Founders go wrong by depending on inductive reasoning to sound out intent. It’s natural to assume that the umbrella man was intending something sinister, because he was doing something odd, and something sinister happened. But inferring intent from behavior is perilous, because there’s an infinite supply of possible intentions and it’s natural to choose one based on how you already see the situation.

If Kennedy had NOT been assassinated, then it’s plausible to think that passers-by might have seen the umbrella man and recognized the reference to Chamberlain and appeasement. But the glaring light of the assassination made that connection invisible.

In the same way, the glaring light of a founder’s idea makes it extremely difficult to identify (or easy to mis-identify) the intent behind customer behaviors.

Instead of inductive reasoning, try effectual reasoning. Imagine the change you want your product to create in customer behaviors. Start with a thought experiment: Is it possible that the existence of my product would lead people to act in this way? How would they go about it? What might prevent them? You can eliminate lots of ideas that just won’t work simply by approaching this rigorously and thinking it through.

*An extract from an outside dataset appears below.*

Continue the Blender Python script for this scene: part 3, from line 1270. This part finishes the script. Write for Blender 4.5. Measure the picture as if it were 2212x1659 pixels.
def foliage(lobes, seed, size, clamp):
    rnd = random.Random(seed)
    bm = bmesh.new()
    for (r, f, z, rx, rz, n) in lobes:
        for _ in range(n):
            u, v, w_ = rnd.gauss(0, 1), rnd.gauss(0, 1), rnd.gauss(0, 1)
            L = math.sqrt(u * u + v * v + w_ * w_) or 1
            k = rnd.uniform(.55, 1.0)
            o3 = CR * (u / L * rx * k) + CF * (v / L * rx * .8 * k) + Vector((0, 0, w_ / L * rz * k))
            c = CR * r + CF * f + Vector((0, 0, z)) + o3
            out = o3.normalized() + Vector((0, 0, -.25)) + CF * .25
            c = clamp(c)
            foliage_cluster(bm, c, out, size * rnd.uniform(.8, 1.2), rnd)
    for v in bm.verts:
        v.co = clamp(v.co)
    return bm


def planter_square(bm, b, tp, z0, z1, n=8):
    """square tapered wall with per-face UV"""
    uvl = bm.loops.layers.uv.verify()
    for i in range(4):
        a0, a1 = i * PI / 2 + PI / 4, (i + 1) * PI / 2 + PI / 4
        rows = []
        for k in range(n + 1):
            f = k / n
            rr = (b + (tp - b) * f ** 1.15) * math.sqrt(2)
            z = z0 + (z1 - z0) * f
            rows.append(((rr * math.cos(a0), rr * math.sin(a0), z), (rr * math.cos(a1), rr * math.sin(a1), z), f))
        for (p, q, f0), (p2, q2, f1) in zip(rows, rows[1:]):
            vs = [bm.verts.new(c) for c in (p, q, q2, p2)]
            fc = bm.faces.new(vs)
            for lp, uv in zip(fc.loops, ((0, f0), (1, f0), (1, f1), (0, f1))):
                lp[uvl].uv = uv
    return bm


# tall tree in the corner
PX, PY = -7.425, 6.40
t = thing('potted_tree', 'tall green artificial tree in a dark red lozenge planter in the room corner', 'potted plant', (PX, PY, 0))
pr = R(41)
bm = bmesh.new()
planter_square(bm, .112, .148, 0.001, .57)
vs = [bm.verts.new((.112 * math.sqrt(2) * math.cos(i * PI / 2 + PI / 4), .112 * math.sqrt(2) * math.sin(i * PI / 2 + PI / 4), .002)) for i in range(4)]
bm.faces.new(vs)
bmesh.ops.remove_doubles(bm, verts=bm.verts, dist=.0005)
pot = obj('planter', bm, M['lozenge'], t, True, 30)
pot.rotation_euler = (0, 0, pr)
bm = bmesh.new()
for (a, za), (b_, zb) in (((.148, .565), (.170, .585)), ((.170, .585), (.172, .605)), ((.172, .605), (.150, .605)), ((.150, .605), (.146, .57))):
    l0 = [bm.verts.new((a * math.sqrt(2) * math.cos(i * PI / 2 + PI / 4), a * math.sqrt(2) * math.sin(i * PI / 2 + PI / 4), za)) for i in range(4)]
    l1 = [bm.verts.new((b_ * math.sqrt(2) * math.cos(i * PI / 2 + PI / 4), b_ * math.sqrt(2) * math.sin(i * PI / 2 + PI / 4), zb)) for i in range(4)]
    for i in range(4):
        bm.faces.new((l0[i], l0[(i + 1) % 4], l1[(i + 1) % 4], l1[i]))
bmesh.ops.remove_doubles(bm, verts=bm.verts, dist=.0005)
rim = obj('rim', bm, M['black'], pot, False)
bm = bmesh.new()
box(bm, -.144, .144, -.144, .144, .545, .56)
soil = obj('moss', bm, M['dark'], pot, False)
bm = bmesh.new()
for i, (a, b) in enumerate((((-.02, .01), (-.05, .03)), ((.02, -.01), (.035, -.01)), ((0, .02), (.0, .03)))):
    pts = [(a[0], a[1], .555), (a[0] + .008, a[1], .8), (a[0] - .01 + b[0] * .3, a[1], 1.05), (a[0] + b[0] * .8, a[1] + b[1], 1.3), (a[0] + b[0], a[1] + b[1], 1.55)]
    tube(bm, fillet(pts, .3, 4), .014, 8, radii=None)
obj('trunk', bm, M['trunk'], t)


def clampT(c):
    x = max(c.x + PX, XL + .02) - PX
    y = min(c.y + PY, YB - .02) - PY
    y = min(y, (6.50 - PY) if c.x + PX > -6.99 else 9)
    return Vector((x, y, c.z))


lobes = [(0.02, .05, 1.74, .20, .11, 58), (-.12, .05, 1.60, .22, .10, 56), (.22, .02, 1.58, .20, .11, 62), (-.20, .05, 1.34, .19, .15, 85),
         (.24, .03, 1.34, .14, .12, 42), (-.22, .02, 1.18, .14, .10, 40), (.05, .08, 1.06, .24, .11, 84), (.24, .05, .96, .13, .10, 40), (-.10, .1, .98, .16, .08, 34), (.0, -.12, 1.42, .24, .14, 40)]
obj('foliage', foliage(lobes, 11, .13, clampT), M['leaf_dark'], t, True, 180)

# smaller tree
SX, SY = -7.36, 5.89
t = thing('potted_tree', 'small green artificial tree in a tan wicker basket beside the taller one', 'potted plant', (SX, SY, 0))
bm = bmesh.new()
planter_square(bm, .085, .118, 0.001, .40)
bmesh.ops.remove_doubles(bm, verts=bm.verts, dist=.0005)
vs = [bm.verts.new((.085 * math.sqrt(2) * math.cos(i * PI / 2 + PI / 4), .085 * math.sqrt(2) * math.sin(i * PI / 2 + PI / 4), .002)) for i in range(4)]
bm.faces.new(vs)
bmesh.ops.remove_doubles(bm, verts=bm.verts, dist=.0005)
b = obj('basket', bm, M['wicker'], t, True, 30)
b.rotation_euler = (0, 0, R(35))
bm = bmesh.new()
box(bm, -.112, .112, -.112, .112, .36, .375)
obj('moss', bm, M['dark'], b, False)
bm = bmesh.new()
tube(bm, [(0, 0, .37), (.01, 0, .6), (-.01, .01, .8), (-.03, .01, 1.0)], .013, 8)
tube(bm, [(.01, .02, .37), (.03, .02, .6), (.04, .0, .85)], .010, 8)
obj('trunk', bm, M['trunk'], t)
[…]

Next, start constructing “out of the building” experiments. One way to think of these experiments is through the lens of minimum viable product. “Viable” means “functionally able to test the hypotheses you’re using it to test.” “Minimum” means “don’t spend money designing in stuff that you don’t need specifically to test the hypothesis.” The classic example is using a landing page instead of a whole built-out website to gauge interest.

Errol Morris’s film about the umbrella man talks about one guy who painstakingly designed an elaborate flechette-shooting umbrella to show how the man shot Kennedy. But unlike conspiracy theorists, founders don’t have all the time (or resources) in the world.